Return the lines that follow, exactly as they appear, from the first through the one containing "SC = bpy.context.scene"; no pictures are to be included.
::::::::
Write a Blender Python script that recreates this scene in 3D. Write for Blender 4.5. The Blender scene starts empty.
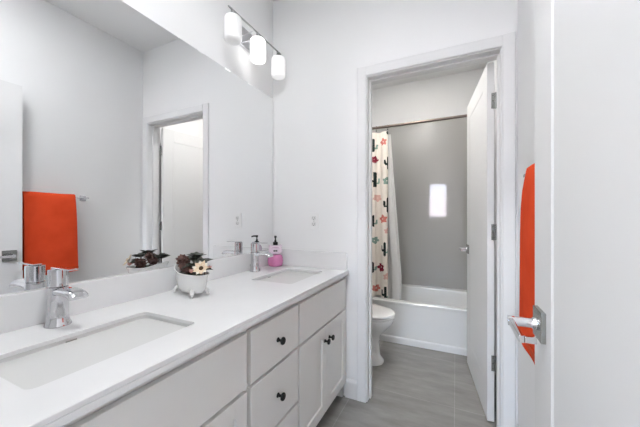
import bpy, bmesh, math, random
from mathutils import Vector, Matrix
random.seed(7)
R = math.radians
COL = bpy.context.scene.collection
SC = bpy.context.scene

# ------------------------------------------------------------------ camera, world, exposure
F_PX, YAW, V0 = 287.253, 0.4417, 217.45
cam_d = bpy.data.cameras.new('camera'); cam = bpy.data.objects.new('camera', cam_d); COL.objects.link(cam)
cam.location = (1.2071, 0.0, 1.1593)
cam.rotation_euler = (R(90), 0, YAW)
cam_d.sensor_width = 36; cam_d.lens = F_PX * 36 / 640
cam_d.shift_y = (V0 - 213.5) / 640
cam_d.clip_start = 0.01
SC.camera = cam
SC.view_settings.view_transform = 'Standard'
SC.view_settings.look = 'None'
SC.view_settings.gamma = 1
SC.view_settings.use_curve_mapping = False
SC.view_settings.exposure = 0.25
w = bpy.data.worlds.new('world'); SC.world = w; w.use_nodes = True
nt = w.node_tree; bg = nt.nodes['Background']
sky = nt.nodes.new('ShaderNodeTexSky'); sky.sky_type = 'PREETHAM'; sky.turbidity = 3
sky.sun_direction = Vector((0.5, 0.6, 0.6)).normalized()
nt.links.new(sky.outputs[0], bg.inputs[0]); bg.inputs[1].default_value = 46.0
# lamp strengths, with three added fills (all built further down)
L_CEIL_FILL, L_TUB, L_WC_FILL, L_HALL_FILL = 43.5, 19.0, 52.0, 160.0
L_SHADES = (0.08, 1.8, 0.3)

# ------------------------------------------------------------------ materials
def mat(name, col, rough=.5, metal=0, spec=.5, bump=None, coat=0, emit=None, trans=0, var=None, sheen=0, ior=None, alpha=1):
    m = bpy.data.materials.new(name); m.use_nodes = True
    n = m.node_tree.nodes; l = m.node_tree.links; b = n['Principled BSDF']
    b.inputs['Base Color'].default_value = (*col, 1); b.inputs['Roughness'].default_value = rough
    b.inputs['Metallic'].default_value = metal; b.inputs['Specular IOR Level'].default_value = spec
    b.inputs['Coat Weight'].default_value = coat; b.inputs['Transmission Weight'].default_value = trans
    b.inputs['Sheen Weight'].default_value = sheen
    if ior: b.inputs['IOR'].default_value = ior
    if emit:
        b.inputs['Emission Color'].default_value = (*emit[0], 1); b.inputs['Emission Strength'].default_value = emit[1]
    tc = n.new('ShaderNodeTexCoord')
    if bump:
        t = n.new('ShaderNodeTexNoise'); t.inputs['Scale'].default_value = bump[0]; t.inputs['Detail'].default_value = 3
        bp = n.new('ShaderNodeBump'); bp.inputs['Strength'].default_value = bump[1]; bp.inputs['Distance'].default_value = bump[2] if len(bump) > 2 else .002
        l.new(tc.outputs['Object'], t.inputs['Vector']); l.new(t.outputs['Fac'], bp.inputs['Height']); l.new(bp.outputs[0], b.inputs['Normal'])
    if var:
        t2 = n.new('ShaderNodeTexNoise'); t2.inputs['Scale'].default_value = var[0]; t2.inputs['Detail'].default_value = 5
        mx = n.new('ShaderNodeMix'); mx.data_type = 'RGBA'
        mx.inputs['A'].default_value = (*col, 1); mx.inputs['B'].default_value = (*var[1], 1)
        rp = n.new('ShaderNodeValToRGB'); rp.color_ramp.elements[0].position = .35; rp.color_ramp.elements[1].position = .7
        l.new(tc.outputs['Object'], t2.inputs['Vector']); l.new(t2.outputs['Fac'], rp.inputs[0]); l.new(rp.outputs[0], mx.inputs['Factor'])
        l.new(mx.outputs['Result'], b.inputs['Base Color'])
    return m

M = {}
M['wall'] = mat('wall_paint', (.84, .841, .844), .6, bump=(140, .12, .002))
M['ceil'] = mat('ceiling_paint', (.87, .87, .87), .7, bump=(90, .15, .002))
M['trim'] = mat('trim_paint', (.76, .76, .762), .55, spec=.25)
M['door'] = mat('door_paint', (.76, .76, .758), .38)
M['cab'] = mat('cabinet_paint', (.82, .812, .79), .42)
M['quartz'] = mat('white_quartz', (.83, .83, .835), .2, var=(6, (.80, .80, .805)))
M['porc'] = mat('white_porcelain', (.82, .82, .81), .08, coat=.3)
M['sinkporc'] = mat('sink_porcelain', (.71, .71, .70), .1)
M['acryl'] = mat('white_acrylic', (.78, .78, .77), .14)
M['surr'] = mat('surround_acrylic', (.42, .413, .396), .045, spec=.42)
M['chrome'] = mat('chrome', (.66, .66, .68), .08, metal=1)
M['nickel'] = mat('satin_nickel', (.36, .37, .36), .27, metal=1)
M['rodmetal'] = mat('brushed_rod', (.17, .14, .12), .35, metal=1)
M['mirror'] = mat('mirror_silver', (.90, .905, .91), 0.0, metal=1)
M['black'] = mat('matte_black', (.008, .008, .009), .5, spec=.25)
M['dark'] = mat('dark_slot', (.03, .03, .03), .6)
M['towel'] = mat('orange_terry', (.74, .082, .028), .95, spec=.03, bump=(420, .6, .003), var=(9, (.66, .066, .022)))
M['band'] = mat('towel_band', (.55, .065, .018), .8, spec=.15, bump=(900, .4, .002))
M['plast'] = mat('white_plastic', (.84, .84, .84), .3)
M['pinkliq'] = mat('pink_soap', (.66, .22, .44), .12, coat=.4)
M['lilac'] = mat('clear_lilac_plastic', (.80, .66, .77), .08, coat=.4)
M['lilacdk'] = mat('lilac_rim', (.60, .40, .56), .15)
M['leaf'] = mat('dark_leaf', (.030, .034, .026), .6, var=(30, (.09, .10, .08)))
M['leafgrey'] = mat('grey_leaf', (.12, .125, .105), .6, var=(30, (.20, .20, .17)))
M['cone'] = mat('pinecone_scale', (.10, .050, .042), .7, var=(40, (.24, .13, .11)))
M['petal'] = mat('cream_petal', (.78, .62, .44), .7)
M['petaltip'] = mat('white_petal', (.84, .78, .68), .7)
M['heart'] = mat('flower_heart', (.07, .035, .012), .8)
M['blush'] = mat('blush_petal', (.62, .36, .31), .7)
M['cream'] = mat('curtain_cream', (.80, .73, .66), .85, spec=.15)
M['c_dark'] = mat('print_dark_green', (.018, .026, .024), .85, spec=.1)
M['c_green'] = mat('print_sage', (.22, .32, .27), .85, spec=.1)
M['c_maroon'] = mat('print_maroon', (.23, .03, .05), .85, spec=.1)
M['c_coral'] = mat('print_coral', (.60, .19, .16), .85, spec=.1)
M['c_pink'] = mat('print_pink', (.68, .42, .37), .85, spec=.1)
M['liner'] = mat('white_liner', (.78, .77, .75), .5, trans=.15)
M['carpet'] = mat('carpet', (.45, .42, .38), .95, bump=(300, .5, .004))
M['vinyl'] = mat('white_vinyl', (.8, .8, .8), .4)

def emissive(name, col, s, base=(.85, .85, .85)):
    return mat(name, base, .3, emit=(col, s))

# floor tile, 12 x 24 inch greige porcelain with light grout
def tile_mat():
    m = bpy.data.materials.new('grey_floor_tile'); m.use_nodes = True
    n = m.node_tree.nodes; l = m.node_tree.links; b = n['Principled BSDF']
    tc = n.new('ShaderNodeTexCoord'); mp = n.new('ShaderNodeMapping')
    mp.inputs['Rotation'].default_value = (0, 0, R(90))
    # texture u = -y, v = x after the turn: rows run along the depth of the room
    mp.inputs['Location'].default_value = (1.93, -1.2, 0)
    l.new(tc.outputs['Object'], mp.inputs['Vector'])
    br = n.new('ShaderNodeTexBrick'); br.offset = 0; br.squash = 1
    br.inputs['Scale'].default_value = 1; br.inputs['Brick Width'].default_value = .61; br.inputs['Row Height'].default_value = .61
    br.inputs['Mortar Size'].default_value = .0022; br.inputs['Mortar Smooth'].default_value = .1
    br.inputs['Color1'].default_value = (.245, .238, .229, 1); br.inputs['Color2'].default_value = (.268, .261, .25, 1)
    br.inputs['Mortar'].default_value = (.33, .323, .313, 1)
    l.new(mp.outputs[0], br.inputs['Vector'])
    ns = n.new('ShaderNodeTexNoise'); ns.inputs['Scale'].default_value = 5; ns.inputs['Detail'].default_value = 8; ns.inputs['Roughness'].default_value = .65
    mp2 = n.new('ShaderNodeMapping'); mp2.inputs['Scale'].default_value = (.7, 2.4, 1)
    l.new(tc.outputs['Object'], mp2.inputs['Vector']); l.new(mp2.outputs[0], ns.inputs['Vector'])
    rp = n.new('ShaderNodeValToRGB'); rp.color_ramp.elements[0].position = .3; rp.color_ramp.elements[1].position = .75
    rp.color_ramp.elements[0].color = (.72, .71, .70, 1); rp.color_ramp.elements[1].color = (1.22, 1.21, 1.2, 1)
    l.new(ns.outputs['Fac'], rp.inputs[0])
    mx = n.new('ShaderNodeMix'); mx.data_type = 'RGBA'; mx.blend_type = 'MULTIPLY'; mx.inputs['Factor'].default_value = 1
    l.new(br.outputs['Color'], mx.inputs['A']); l.new(rp.outputs[0], mx.inputs['B']); l.new(mx.outputs['Result'], b.inputs['Base Color'])
    b.inputs['Roughness'].default_value = .42
    bp = n.new('ShaderNodeBump'); bp.invert = True; bp.inputs['Strength'].default_value = .4; bp.inputs['Distance'].default_value = .002
    l.new(br.outputs['Fac'], bp.inputs['Height']); l.new(bp.outputs[0], b.inputs['Normal'])
    return m
M['tile'] = tile_mat()

def pane_mat():
    m = bpy.data.materials.new('window_glass'); m.use_nodes = True
    n = m.node_tree.nodes; l = m.node_tree.links; n.remove(n['Principled BSDF'])
    a = n.new('ShaderNodeBsdfTransparent'); g = n.new('ShaderNodeBsdfGlossy'); g.inputs['Roughness'].default_value = 0
    mx = n.new('ShaderNodeMixShader'); mx.inputs[0].default_value = .06
    l.new(a.outputs[0], mx.inputs[1]); l.new(g.outputs[0], mx.inputs[2]); l.new(mx.outputs[0], n['Material Output'].inputs[0])
    return m
M['pane'] = pane_mat()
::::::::
→ **Expected answer**
Write a Blender Python script that recreates this scene in 3D. Write for Blender 4.5. The Blender scene starts empty.
import bpy, bmesh, math, random
from mathutils import Vector, Matrix
random.seed(7)
R = math.radians
COL = bpy.context.scene.collection
SC = bpy.context.scene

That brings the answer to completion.